Context and cues for match day in Brisbane
Sabalenka enters her third straight Brisbane final, a sign that her routines and first‑strike plan travel in these conditions. Kostyuk brings a week of forward‑leaning returning that held up against top opposition. Expect both to hunt short points, but with different routes to create them.
Useful cues to repeat in the changeover
- For servers: “Decide early, hit heavy, recover forward.”
- For returners: “Step in, aim middle, own contact height.”
- For everyone: “Two breaths, one plan.”
Practice menu you can run this week
Session length 75 minutes. Target audience high school varsity, top juniors, and college players. Coaches can run this with six balls and two cones.
- Warm‑up 10 minutes: shadow serve plus one with a partner calling random return depths. Cue early decision. One slow exhale, then toss.
- Serve location ladder 15 minutes: five balls per lane on each side. Missed locations do not count. To level up, require the plus one to land deep‑middle before the rep is scored.
- Return pressure set 15 minutes: server hits second serves only. Returner starts on the line for five balls, then one ambush. Score the returner on depth and the server on whether the plus one is playable.
- Plus one decision game 15 minutes: every rally ends by the third shot. If it does not, replay the point. This forces early commitment.
- Heat pacing 10 minutes: play a tiebreak to 7 with a strict between‑point routine. Two nasal breaths minimum, cue sentence required before each point. Coach times the routine and warns if players rush.
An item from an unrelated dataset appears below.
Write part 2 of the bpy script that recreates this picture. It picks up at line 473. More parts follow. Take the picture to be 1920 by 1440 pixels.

- Finishers 10 minutes: cross to line on forehand, line to cross on backhand, both with high net clearance. Emphasize footwork through contact.
The bottom line
This final is a duel between a server whose choices are deliberately narrow and a returner who widens them with time pressure. Sabalenka’s tree succeeds when her toss holds steady and her body serves buy central control. Kostyuk’s plan thrives when she raises return contact height and pins serves deep‑middle.
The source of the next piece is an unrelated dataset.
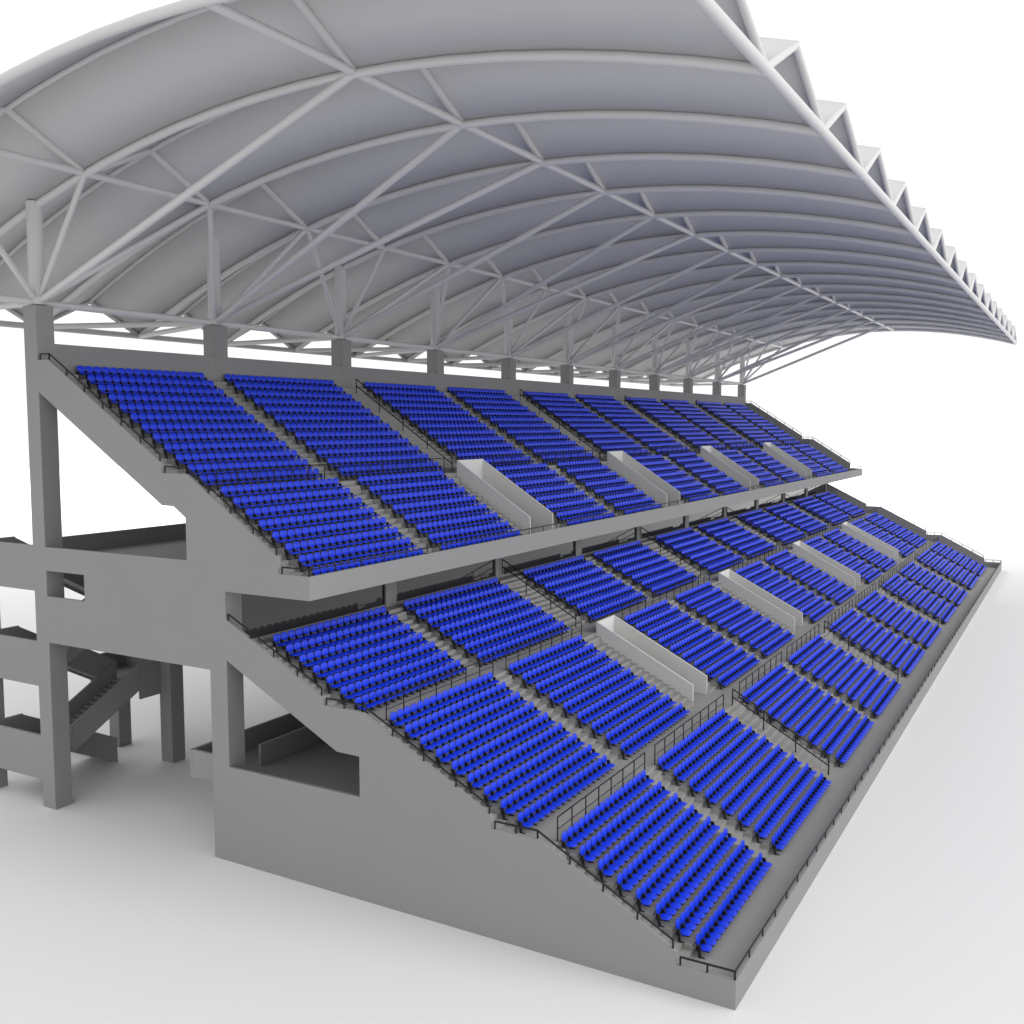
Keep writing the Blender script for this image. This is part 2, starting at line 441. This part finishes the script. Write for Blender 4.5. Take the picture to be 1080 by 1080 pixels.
big.polygons.foreach_set('material_index', np.tile(MI, N)); big.polygons.foreach_set('use_smooth', np.tile(S_, N))
big.update(calc_edges=True); big.validate()
fo = bpy.data.objects.new('stadium_seats', big); COL.objects.link(fo)
fo['label'] = 'rows of blue plastic seats filling the rest of both terraces'; fo['category'] = 'seats'; fo['kind'] = 'stuff'
fo['group'] = 'blue stadium seats in rows on the terraces'

# ------------------------------------------------------------------ light and world
w = bpy.data.worlds.new('World'); sc.world = w; w.use_nodes = True
bg = w.node_tree.nodes['Background']; bg.inputs[0].default_value = (1, 1, 1, 1); bg.inputs[1].default_value = 1.08
ld = bpy.data.lights.new('softbox_lamp', 'AREA'); ld.shape = 'SQUARE'; ld.size = 130; ld.energy = 220000
lo = bpy.data.objects.new('softbox_lamp', ld); COL.objects.link(lo)
lo.location = (60, 190, 130)
lo.rotation_euler = (Vector((60,-15,10)) - lo.location).to_track_quat('-Z', 'Y').to_euler()

# unseen lamp added above the far floor to make it fade to white
fd = Vector((.8679, -.4967, 0)).normalized()
sl = bpy.data.lights.new('added_floor_fade_lamp', 'SPOT'); sl.energy = 6.0e6; sl.shadow_soft_size = 8
sl.spot_size = math.radians(116); sl.spot_blend = .45
so_ = bpy.data.objects.new('added_floor_fade_lamp', sl); COL.objects.link(so_)
so_.location = Vector((-32.25, 9.65, 0)) + fd*400 + Vector((0, 0, 200))

# ------------------------------------------------------------------ camera
cd = bpy.data.cameras.new('camera'); cam = bpy.data.objects.new('camera', cd); COL.objects.link(cam)
cam.matrix_world = Matrix(((0.496738, 0.075819, -0.864583, -32.25019), (0.867901, -0.043395, 0.494839, 9.65452), (0.000000, 0.996177, 0.087359, 20.00000), (0, 0, 0, 1)))
cd.sensor_width = 36; cd.lens = 36*1060.5/1080; cd.clip_end = 5000; cd.clip_start = .1
sc.camera = cam
sc.render.engine = 'CYCLES'
sc.render.resolution_x = 1024; sc.render.resolution_y = 1024
sc.view_settings.view_transform = 'Standard'; sc.view_settings.look = 'None'
sc.view_settings.exposure = 0; sc.view_settings.gamma = 1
For players and coaches the prescription is specific. Cut serve choices to a few lanes you can repeat, script your plus one by return depth, and practice a between‑point routine that slows you down so the first two balls can speed up. For returners, stand closer on seconds than you think, aim through the middle more often than you feel, and keep the swing compact enough that contact stays above the tape.